>>>>

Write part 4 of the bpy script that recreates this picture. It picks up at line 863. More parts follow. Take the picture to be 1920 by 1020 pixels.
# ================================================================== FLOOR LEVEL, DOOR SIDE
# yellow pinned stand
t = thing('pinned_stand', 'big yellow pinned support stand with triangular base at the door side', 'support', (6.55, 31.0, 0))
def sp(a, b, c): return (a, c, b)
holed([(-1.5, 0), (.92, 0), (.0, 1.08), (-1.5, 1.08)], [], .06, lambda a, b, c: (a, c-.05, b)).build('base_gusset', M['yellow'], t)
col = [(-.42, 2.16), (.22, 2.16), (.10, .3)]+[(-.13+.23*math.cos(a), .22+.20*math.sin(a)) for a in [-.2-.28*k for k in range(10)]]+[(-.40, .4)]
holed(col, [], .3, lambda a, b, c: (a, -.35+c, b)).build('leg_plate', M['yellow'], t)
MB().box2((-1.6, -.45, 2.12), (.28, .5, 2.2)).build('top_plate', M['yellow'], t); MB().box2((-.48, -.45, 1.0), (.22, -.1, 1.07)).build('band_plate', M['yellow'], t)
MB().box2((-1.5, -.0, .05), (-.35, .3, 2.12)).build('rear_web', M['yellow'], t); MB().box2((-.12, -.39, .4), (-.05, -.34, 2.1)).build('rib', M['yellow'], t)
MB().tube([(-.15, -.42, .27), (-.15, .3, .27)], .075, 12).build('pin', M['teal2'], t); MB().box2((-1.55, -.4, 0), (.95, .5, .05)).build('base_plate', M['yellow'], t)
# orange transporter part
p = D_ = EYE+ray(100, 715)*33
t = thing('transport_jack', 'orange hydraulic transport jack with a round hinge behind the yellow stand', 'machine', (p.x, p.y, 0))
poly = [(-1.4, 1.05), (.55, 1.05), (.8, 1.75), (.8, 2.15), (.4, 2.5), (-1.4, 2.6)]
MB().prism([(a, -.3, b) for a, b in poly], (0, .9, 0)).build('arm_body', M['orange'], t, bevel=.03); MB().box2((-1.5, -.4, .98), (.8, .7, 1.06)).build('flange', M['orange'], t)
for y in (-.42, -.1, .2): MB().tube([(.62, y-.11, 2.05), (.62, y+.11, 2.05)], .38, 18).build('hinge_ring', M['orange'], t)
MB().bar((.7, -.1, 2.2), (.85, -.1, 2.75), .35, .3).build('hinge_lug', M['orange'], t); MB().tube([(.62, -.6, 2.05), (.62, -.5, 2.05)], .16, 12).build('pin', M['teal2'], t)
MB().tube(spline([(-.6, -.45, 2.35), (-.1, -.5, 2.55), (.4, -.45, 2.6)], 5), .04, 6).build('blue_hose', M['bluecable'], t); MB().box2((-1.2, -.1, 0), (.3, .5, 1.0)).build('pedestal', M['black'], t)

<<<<

Transcribe the data. Leave every line exactly as it is.

Write part 4 of the bpy script that recreates this picture. It picks up at line 863. More parts follow. Take the picture to be 1920 by 1020 pixels.
# ================================================================== FLOOR LEVEL, DOOR SIDE
# yellow pinned stand
t = thing('pinned_stand', 'big yellow pinned support stand with triangular base at the door side', 'support', (6.55, 31.0, 0))
def sp(a, b, c): return (a, c, b)
holed([(-1.5, 0), (.92, 0), (.0, 1.08), (-1.5, 1.08)], [], .06, lambda a, b, c: (a, c-.05, b)).build('base_gusset', M['yellow'], t)
col = [(-.42, 2.16), (.22, 2.16), (.10, .3)]+[(-.13+.23*math.cos(a), .22+.20*math.sin(a)) for a in [-.2-.28*k for k in range(10)]]+[(-.40, .4)]
holed(col, [], .3, lambda a, b, c: (a, -.35+c, b)).build('leg_plate', M['yellow'], t)
MB().box2((-1.6, -.45, 2.12), (.28, .5, 2.2)).build('top_plate', M['yellow'], t); MB().box2((-.48, -.45, 1.0), (.22, -.1, 1.07)).build('band_plate', M['yellow'], t)
MB().box2((-1.5, -.0, .05), (-.35, .3, 2.12)).build('rear_web', M['yellow'], t); MB().box2((-.12, -.39, .4), (-.05, -.34, 2.1)).build('rib', M['yellow'], t)
MB().tube([(-.15, -.42, .27), (-.15, .3, .27)], .075, 12).build('pin', M['teal2'], t); MB().box2((-1.55, -.4, 0), (.95, .5, .05)).build('base_plate', M['yellow'], t)
# orange transporter part
p = D_ = EYE+ray(100, 715)*33
t = thing('transport_jack', 'orange hydraulic transport jack with a round hinge behind the yellow stand', 'machine', (p.x, p.y, 0))
poly = [(-1.4, 1.05), (.55, 1.05), (.8, 1.75), (.8, 2.15), (.4, 2.5), (-1.4, 2.6)]
MB().prism([(a, -.3, b) for a, b in poly], (0, .9, 0)).build('arm_body', M['orange'], t, bevel=.03); MB().box2((-1.5, -.4, .98), (.8, .7, 1.06)).build('flange', M['orange'], t)
for y in (-.42, -.1, .2): MB().tube([(.62, y-.11, 2.05), (.62, y+.11, 2.05)], .38, 18).build('hinge_ring', M['orange'], t)
MB().bar((.7, -.1, 2.2), (.85, -.1, 2.75), .35, .3).build('hinge_lug', M['orange'], t); MB().tube([(.62, -.6, 2.05), (.62, -.5, 2.05)], .16, 12).build('pin', M['teal2'], t)
MB().tube(spline([(-.6, -.45, 2.35), (-.1, -.5, 2.55), (.4, -.45, 2.6)], 5), .04, 6).build('blue_hose', M['bluecable'], t); MB().box2((-1.2, -.1, 0), (.3, .5, 1.0)).build('pedestal', M['black'], t)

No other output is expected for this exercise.